Rows from a 3D scene dataset:
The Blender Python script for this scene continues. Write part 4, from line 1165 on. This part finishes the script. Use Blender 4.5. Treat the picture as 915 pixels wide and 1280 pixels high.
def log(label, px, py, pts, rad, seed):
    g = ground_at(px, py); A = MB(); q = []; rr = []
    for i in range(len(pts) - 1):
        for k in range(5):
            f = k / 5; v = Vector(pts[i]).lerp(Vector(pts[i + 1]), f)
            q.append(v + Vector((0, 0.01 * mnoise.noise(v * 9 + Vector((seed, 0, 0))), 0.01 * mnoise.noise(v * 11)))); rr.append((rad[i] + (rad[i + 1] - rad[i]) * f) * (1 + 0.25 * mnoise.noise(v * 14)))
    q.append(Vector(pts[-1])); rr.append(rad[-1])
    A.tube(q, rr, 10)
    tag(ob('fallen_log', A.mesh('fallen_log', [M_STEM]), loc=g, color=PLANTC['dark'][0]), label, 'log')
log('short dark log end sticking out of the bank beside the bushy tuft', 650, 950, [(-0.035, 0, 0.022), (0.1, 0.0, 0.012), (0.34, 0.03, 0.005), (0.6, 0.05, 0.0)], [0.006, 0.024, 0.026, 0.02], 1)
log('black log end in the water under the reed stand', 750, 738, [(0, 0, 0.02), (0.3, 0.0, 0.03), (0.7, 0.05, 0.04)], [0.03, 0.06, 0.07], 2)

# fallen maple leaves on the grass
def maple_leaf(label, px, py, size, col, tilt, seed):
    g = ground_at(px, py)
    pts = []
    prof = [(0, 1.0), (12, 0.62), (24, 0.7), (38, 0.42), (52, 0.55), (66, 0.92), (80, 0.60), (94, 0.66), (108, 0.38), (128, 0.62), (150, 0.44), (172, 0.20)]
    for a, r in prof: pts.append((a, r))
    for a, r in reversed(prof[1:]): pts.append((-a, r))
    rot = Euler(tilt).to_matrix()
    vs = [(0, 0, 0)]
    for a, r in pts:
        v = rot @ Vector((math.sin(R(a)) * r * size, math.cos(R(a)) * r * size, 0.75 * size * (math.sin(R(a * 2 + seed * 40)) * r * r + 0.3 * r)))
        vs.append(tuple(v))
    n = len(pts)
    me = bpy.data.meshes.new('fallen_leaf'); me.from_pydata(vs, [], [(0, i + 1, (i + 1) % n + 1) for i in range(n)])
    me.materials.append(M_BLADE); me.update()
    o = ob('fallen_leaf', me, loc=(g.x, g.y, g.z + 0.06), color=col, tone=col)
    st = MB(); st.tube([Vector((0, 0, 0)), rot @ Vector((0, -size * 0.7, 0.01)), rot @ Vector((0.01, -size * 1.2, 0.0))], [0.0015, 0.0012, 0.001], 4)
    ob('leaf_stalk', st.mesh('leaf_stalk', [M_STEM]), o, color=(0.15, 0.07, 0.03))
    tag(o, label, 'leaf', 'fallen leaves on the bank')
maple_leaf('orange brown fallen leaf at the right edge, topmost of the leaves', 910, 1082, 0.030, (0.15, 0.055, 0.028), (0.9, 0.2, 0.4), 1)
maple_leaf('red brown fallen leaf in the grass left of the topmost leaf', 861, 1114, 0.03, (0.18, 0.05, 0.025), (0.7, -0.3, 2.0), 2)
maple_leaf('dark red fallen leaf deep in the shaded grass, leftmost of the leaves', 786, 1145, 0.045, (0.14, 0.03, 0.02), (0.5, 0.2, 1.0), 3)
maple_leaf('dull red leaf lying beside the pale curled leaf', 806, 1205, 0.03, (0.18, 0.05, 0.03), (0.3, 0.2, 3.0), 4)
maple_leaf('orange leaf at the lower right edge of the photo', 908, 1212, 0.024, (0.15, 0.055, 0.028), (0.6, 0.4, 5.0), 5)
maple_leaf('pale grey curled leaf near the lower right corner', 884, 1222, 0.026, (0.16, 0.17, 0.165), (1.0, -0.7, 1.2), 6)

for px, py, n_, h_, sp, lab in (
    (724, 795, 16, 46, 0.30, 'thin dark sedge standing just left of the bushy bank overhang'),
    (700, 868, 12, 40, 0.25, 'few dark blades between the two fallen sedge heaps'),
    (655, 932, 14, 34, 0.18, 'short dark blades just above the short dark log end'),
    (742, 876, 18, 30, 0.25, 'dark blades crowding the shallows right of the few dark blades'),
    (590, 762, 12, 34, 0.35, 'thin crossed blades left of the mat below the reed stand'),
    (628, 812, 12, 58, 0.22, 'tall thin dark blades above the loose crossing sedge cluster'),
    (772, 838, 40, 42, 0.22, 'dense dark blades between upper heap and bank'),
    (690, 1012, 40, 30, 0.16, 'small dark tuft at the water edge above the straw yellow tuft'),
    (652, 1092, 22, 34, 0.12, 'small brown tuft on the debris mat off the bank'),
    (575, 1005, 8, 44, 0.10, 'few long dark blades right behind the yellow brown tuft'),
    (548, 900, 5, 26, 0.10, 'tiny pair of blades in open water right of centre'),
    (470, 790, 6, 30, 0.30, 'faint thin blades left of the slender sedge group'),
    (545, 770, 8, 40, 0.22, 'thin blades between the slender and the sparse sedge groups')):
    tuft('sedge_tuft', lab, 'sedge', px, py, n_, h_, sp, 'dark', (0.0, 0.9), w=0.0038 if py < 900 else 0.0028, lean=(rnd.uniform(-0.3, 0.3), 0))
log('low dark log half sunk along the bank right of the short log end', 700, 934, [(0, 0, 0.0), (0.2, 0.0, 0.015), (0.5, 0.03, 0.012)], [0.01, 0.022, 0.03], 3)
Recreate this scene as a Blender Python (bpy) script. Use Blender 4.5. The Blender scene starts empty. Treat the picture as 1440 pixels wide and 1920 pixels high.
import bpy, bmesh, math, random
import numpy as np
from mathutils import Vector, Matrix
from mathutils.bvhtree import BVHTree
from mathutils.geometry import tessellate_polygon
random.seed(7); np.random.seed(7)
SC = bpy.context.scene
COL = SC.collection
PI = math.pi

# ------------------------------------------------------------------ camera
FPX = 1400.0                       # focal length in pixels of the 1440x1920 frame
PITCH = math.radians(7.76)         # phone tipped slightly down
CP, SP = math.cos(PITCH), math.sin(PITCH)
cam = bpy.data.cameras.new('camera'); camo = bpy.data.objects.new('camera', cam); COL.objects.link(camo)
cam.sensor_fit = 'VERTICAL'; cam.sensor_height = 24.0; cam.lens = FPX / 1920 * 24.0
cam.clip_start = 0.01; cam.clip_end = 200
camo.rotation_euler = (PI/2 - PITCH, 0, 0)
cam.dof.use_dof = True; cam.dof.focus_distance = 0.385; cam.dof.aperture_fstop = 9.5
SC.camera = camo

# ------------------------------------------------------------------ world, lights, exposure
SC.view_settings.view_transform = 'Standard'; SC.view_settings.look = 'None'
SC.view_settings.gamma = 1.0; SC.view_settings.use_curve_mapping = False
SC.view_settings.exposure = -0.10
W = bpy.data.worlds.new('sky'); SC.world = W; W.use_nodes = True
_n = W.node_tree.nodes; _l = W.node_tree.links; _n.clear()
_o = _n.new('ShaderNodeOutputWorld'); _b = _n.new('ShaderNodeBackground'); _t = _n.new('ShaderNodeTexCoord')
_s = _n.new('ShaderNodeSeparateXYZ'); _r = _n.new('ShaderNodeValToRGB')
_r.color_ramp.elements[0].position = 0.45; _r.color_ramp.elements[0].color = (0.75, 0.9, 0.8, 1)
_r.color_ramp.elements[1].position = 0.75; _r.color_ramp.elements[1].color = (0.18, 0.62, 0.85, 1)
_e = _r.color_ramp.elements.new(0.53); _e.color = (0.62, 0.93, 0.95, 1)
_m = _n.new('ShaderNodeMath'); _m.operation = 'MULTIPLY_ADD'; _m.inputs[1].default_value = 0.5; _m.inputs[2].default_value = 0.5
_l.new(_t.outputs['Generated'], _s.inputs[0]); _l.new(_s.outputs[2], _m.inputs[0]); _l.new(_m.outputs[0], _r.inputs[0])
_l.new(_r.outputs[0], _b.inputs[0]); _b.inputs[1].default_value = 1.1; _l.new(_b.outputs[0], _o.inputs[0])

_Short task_
How many of the listing's lines contain "Blender"? Respond with a single number and nothing else.

_Finished exercise_
2